Ahead of the Canadian federal election (held on April 28, 2025), YouGov produced the first publicly available projection of a Canadian election using a statistical technique called MRP, short for multi-level regression with post-stratification. Overall, we are pleased with how the model performed on the three key measures that any such election model is judged:
- Calling the correct winner of the election
- Each party’s estimated seat total falling within the expressed bounds
- The final overall result — control of government — also lying within the reported potential outcomes
This Canadian election cycle was remarkable. As recently as the start of the year, the opposition Conservative Party seemed on course to dislodge the incumbent Liberals in a potential landslide.
However, on Election Day newly minted prime minister Mark Carney was returned to Canada’s highest elected office and his Liberal Party saw a significant increase in both its vote share and the number of seats it won compared to the previous election.
Even as there was enormous swing back toward the incumbent government in a short space of time, the Conservative opposition also registered an impressive result, securing more than 40% of the popular vote for the first time since 1988. In fact, the 2025 election was first since 1930 in which both of Canada’s main parties each took more than 40% of the national popular vote.
Our MRP told the story of the conclusion of this dynamic race. Overall, for each party projected, the YouGov model had an average vote share error of 1.8 percentage points — less than the standard margin of error surrounding vote-share estimates of around 3% — and an average seat projection error of 4.9.
However, while the central projection of our final MRP was a Liberal majority, the Liberals fell short of the 172 seats required for this, winning 168 seats and challenging for a 169th. This error in the central prediction is something that counts against the success of the model. It is clear that the model overestimated the extent of the Liberal win — not in terms of vote share, but in terms of the party’s ability to turn its narrow popular vote lead into more than 171 constituency wins.
The final election result was even closer to a Liberal majority than that three-or-four-seat gap; the Liberals lost in 10 tossup seats by a hair’s breadth. A few hundred votes across just a handful of seats were, ultimately, the difference between Carney returning with a governing majority and instead having to rely on the support of individual MPs or parties to pass legislation.
Our MRP model — as with any projection — came with a range of intervals within which we believed there was a good probability that the election result would land. While a Liberal majority was our central forecast, the intervals included a hung parliament, as we reported when we published the final model update on April 25.
Each party's seat projection also had lower and upper bounds, and we can be pleased that the final seat total for each party was inside those published estimates.
In order to improve our model for future Canadian elections, we will be spending time over the coming weeks to understand exactly why our central projection overestimated the Liberals. It is likely that the nature of this election and the closeness of so many races will have been factors — as they are in any model’s ability to call races with tight outcomes.

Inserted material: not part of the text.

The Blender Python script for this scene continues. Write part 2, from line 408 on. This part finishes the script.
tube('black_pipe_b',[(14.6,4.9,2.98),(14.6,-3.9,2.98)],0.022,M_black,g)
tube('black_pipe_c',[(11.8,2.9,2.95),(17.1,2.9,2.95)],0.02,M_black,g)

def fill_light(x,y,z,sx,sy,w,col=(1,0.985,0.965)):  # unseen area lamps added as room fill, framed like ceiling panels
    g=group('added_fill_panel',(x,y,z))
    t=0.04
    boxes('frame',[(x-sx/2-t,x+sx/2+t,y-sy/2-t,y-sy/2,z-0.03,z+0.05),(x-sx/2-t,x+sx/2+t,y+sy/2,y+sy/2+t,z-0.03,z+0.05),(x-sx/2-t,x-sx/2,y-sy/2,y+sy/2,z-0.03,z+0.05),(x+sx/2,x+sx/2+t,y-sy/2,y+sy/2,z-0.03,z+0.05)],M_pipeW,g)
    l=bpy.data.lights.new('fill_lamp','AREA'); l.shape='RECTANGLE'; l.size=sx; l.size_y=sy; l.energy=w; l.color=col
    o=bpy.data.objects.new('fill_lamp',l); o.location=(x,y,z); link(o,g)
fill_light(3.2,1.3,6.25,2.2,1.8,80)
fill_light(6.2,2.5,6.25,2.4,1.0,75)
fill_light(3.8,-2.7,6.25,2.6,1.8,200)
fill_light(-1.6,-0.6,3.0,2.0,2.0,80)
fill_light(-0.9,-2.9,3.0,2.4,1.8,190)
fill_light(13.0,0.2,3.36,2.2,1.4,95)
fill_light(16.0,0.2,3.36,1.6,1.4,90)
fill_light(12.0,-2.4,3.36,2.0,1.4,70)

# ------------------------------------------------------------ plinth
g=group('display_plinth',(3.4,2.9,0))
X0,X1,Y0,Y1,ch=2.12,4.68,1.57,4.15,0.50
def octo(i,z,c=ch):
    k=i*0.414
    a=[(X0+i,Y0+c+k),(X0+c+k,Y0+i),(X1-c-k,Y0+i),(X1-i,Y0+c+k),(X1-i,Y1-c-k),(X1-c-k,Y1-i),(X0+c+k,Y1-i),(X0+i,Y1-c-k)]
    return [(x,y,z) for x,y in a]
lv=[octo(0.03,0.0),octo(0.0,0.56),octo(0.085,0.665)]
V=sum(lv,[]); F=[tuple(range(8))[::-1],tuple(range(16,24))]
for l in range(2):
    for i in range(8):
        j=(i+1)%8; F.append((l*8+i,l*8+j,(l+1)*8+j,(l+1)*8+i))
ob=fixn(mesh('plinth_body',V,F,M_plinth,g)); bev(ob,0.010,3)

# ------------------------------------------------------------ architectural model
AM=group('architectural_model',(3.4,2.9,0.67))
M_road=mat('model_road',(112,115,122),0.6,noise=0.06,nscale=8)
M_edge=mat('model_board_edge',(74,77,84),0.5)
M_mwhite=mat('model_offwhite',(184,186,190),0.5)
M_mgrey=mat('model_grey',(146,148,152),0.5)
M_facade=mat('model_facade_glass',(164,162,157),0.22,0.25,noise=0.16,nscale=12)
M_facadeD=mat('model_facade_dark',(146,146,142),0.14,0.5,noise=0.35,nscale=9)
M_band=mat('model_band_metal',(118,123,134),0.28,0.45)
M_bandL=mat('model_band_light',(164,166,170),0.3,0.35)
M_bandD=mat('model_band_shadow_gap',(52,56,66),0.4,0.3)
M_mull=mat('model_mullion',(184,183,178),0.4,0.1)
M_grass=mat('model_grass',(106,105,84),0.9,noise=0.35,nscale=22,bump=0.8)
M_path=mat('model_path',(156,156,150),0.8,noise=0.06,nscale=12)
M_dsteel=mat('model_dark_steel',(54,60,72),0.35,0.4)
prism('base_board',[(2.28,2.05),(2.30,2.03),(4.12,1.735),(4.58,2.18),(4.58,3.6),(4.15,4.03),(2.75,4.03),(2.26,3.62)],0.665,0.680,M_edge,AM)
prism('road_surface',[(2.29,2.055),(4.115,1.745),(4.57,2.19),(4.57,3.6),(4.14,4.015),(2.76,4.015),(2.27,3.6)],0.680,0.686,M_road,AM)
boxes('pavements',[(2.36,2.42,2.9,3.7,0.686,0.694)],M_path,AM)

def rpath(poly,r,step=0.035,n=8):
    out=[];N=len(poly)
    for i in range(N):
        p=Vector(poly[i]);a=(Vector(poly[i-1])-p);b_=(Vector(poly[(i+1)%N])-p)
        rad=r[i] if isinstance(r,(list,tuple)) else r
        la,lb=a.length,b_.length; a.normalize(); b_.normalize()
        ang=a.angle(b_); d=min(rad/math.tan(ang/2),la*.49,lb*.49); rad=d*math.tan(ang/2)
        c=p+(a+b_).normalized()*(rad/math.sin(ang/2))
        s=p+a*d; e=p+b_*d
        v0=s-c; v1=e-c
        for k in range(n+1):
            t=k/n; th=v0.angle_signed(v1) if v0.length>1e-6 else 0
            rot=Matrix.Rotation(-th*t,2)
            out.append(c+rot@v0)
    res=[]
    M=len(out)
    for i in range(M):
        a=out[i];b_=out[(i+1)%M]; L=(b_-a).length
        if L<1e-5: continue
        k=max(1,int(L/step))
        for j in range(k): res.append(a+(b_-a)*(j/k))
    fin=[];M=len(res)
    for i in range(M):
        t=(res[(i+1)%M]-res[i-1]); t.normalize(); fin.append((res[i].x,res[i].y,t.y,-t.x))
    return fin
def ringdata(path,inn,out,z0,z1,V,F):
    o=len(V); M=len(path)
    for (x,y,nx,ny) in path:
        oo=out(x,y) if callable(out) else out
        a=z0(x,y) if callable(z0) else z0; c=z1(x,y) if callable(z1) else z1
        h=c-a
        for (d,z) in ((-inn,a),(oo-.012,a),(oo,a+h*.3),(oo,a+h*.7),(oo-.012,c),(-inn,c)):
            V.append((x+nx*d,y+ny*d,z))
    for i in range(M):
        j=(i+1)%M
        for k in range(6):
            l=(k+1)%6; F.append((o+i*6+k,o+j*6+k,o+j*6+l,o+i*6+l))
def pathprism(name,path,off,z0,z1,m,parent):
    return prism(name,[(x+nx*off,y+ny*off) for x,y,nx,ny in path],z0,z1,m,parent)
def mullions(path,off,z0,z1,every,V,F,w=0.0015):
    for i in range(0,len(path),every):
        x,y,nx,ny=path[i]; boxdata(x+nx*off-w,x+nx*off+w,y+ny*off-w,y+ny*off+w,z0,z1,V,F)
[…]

We will also be looking to see what impact any late swing in voter preferences had on our estimates. Looking at the figures over the final days from what was ultimately a strong performance from the Canadian polling industry, there certainly appears to have been some last-minute closing of the gap between the Liberals and the Conservatives, which is likely to have affected the Liberals’ ability to get over the line in the marginal contests they needed to build a majority.